What Paik did was to recognise the creative potential of television and the moving image. He thought that the cathode ray tube would be as important to art as tubes of paint. In 1965, he bought the first hand-held video camera, a Sony Portapak, and began to make recordings of himself, scrutinising his own shy and inscrutable gaze. With Shuya Abe, he created the first video synthesizer. He saw that television would open up the possibility of instantaneous global exchange.

Being something of a naïve idealist-cum-visionary nut, Paik thought that global satellite broadcasting could bring global peace. Ho hum. He was a crazy man, a post-Dadaist who played the piano tunelessly and encouraged a cellist called Charlotte Moorman to collaborate in mad performances. In one performance documented here Moorman plays the cello naked, her breasts covered by small TVs – "boob tubes". This was tolerated in Europe. In New York, it led to criminal proceedings. In another film, Moorman wears a television set on her head as she plays. Paik, who believed that classical music and sex were too far apart, wanted to yoke them together with violence.

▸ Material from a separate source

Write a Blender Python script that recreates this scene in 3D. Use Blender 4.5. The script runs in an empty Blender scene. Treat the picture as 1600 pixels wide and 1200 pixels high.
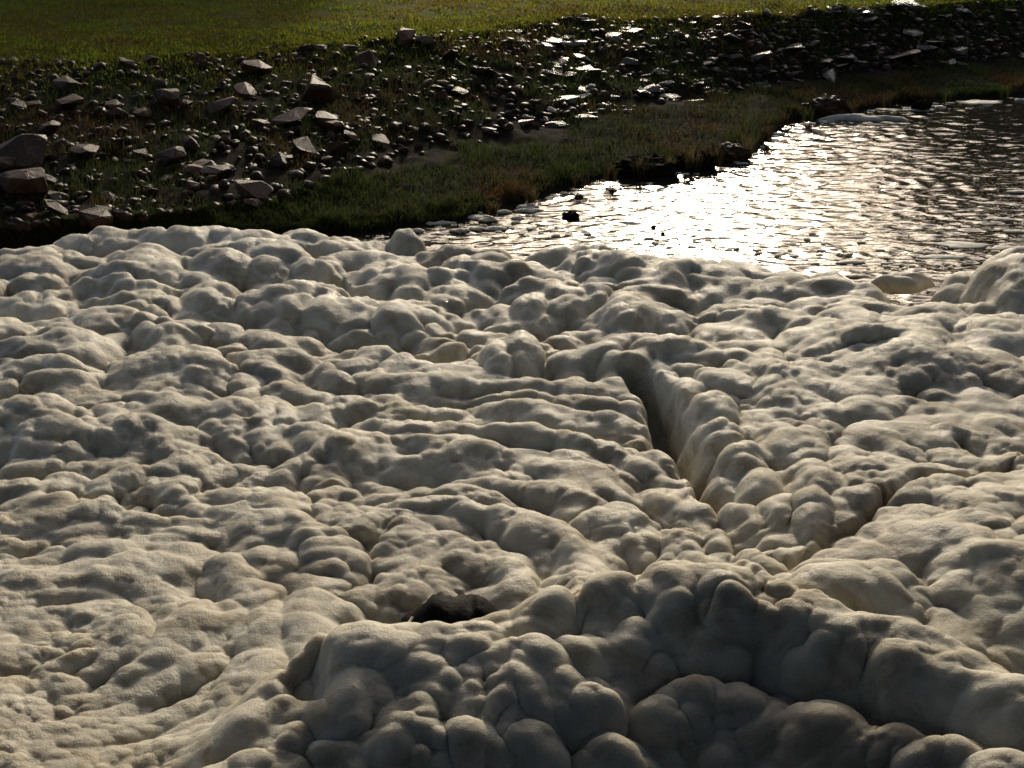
import bpy, bmesh, math, random
import numpy as np
from mathutils import Vector, Matrix, Euler

# ------------------------------------------------------------------ camera, sky, sun, exposure
C = bpy.context.scene.collection
SC = bpy.context.scene
R = math.radians
CAM_H, PITCH, F = 5.0, R(20.0), 2406.0          # metres, down tilt, focal length in photo pixels (1600 wide)
cam = bpy.data.cameras.new('camera'); cam.sensor_width = 36.0; cam.lens = 36.0 * F / 1600.0
cam.clip_start = 0.1; cam.clip_end = 600.0
co = bpy.data.objects.new('camera', cam); C.objects.link(co)
co.location = (0, 0, CAM_H); co.rotation_euler = (R(90) - PITCH, 0, 0)
SC.camera = co

SUN_EL, SUN_AZ = R(20.5), R(7.0)                 # azimuth measured from +Y (ahead) towards +X (right)
sun_dir = Vector((math.cos(SUN_EL) * math.sin(SUN_AZ), math.cos(SUN_EL) * math.cos(SUN_AZ), math.sin(SUN_EL)))
w = bpy.data.worlds.new('World'); SC.world = w; w.use_nodes = True
nt = w.node_tree; nt.nodes.clear()
sky = nt.nodes.new('ShaderNodeTexSky'); sky.sky_type = 'NISHITA'; sky.sun_disc = False
sky.sun_elevation = SUN_EL; sky.sun_rotation = SUN_AZ; sky.dust_density = 3.0; sky.air_density = 0.7; sky.ozone_density = 0.2
bg = nt.nodes.new('ShaderNodeBackground'); bg.inputs['Strength'].default_value = 0.165
wo = nt.nodes.new('ShaderNodeOutputWorld')
nt.links.new(sky.outputs[0], bg.inputs[0]); nt.links.new(bg.outputs[0], wo.inputs[0])
sl = bpy.data.lights.new('sun', 'SUN'); sl.energy = 2.7; sl.angle = R(6.0); sl.color = (1.0, 0.88, 0.68)
so = bpy.data.objects.new('sun', sl); C.objects.link(so)
so.rotation_euler = sun_dir.to_track_quat('Z', 'Y').to_euler(); so.location = sun_dir * 80
SC.view_settings.view_transform = 'Standard'; SC.view_settings.look = 'None'
SC.view_settings.gamma = 1.0; SC.view_settings.use_curve_mapping = False
SC.view_settings.exposure = -0.1

rng = np.random.default_rng(7)
random.seed(7)

# ------------------------------------------------------------------ pixel of the photo <-> point of the place
CP, SP = math.cos(PITCH), math.sin(PITCH)
def W(px, py, z=0.0):
    px = np.asarray(px, float); py = np.asarray(py, float)
    a = (px - 800.0) / F; b = (py - 600.0) / F
    t = (CAM_H - z) / (SP + b * CP)
    return np.stack([a * t, (CP - b * SP) * t, np.zeros_like(t) + z], -1)
def PIX(x, y, z=0.0):
    dz = z - CAM_H
    dep = y * CP - dz * SP
    up = y * SP + dz * CP
    return 800.0 + F * x / dep, 600.0 - F * up / dep

# ------------------------------------------------------------------ noise
def _h(*ks):
    v = np.zeros_like(ks[0], dtype=np.uint32)
    for k, m in zip(ks, (0x9E3779B1, 0x85EBCA77, 0xC2B2AE3D, 0x27D4EB2F)):
        v = (v ^ (k.astype(np.int64) & 0xFFFFFFFF).astype(np.uint32) * np.uint32(m)) * np.uint32(0x2545F491)
        v ^= v >> np.uint32(15)
    v *= np.uint32(0x2C1B3C6D); v ^= v >> np.uint32(12); v *= np.uint32(0x297A2D39); v ^= v >> np.uint32(15)
    return v.astype(np.float32) * np.float32(1.0 / 4294967296.0)
def _f(t): return t * t * t * (t * (t * 6 - 15) + 10)
def vn2(x, y, seed=0):
    ix = np.floor(x); iy = np.floor(y); fx = _f((x - ix).astype(np.float32)); fy = _f((y - iy).astype(np.float32))
    ix = ix.astype(np.int64); iy = iy.astype(np.int64); s = np.full_like(ix, seed)
    a = _h(ix, iy, s); b = _h(ix + 1, iy, s); c = _h(ix, iy + 1, s); d = _h(ix + 1, iy + 1, s)
    return ((a + (b - a) * fx) * (1 - fy) + (c + (d - c) * fx) * fy) * 2 - 1
def fbm2(x, y, seed=0, o=4, g=0.5):
    r = 0.0; a = 1.0; n = 0.0
    for k in range(o):
        r = r + a * vn2(x * 2 ** k + 17.3 * k, y * 2 ** k - 9.1 * k, seed + k); n += a; a *= g
    return r / n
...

Sometimes his works look like coiled nests of humdrum wires and beaten up brown boxes, messy as a crime scene. We tiptoe around them, looking for ways in.

Paik was a technophile – he coined the term '"electronic superhighway" – and his most impressive and ambitious works involved the bringing together of television monitors in unusual ways. In TV Garden (1972-74), an extended family of televisions are playing hide and seek across a floral landscape. Video clips and TV programmes (we spot images of Richard Nixon, John Cage and that wild Beat Allen Ginsberg) seem to emerge organically. This is the point Paik wanted to make: that technology and human concerns were not poles apart. In Video Fish, (1979), a monitor showing colourful, morphing abstract forms serves as the back wall of an aquarium. Fish swim in front of the images, living shapes in a perpetually changing dance with the unliving.

Nothing ever stops with Paik. He is always on the move. He never quite reaches where he wants to go.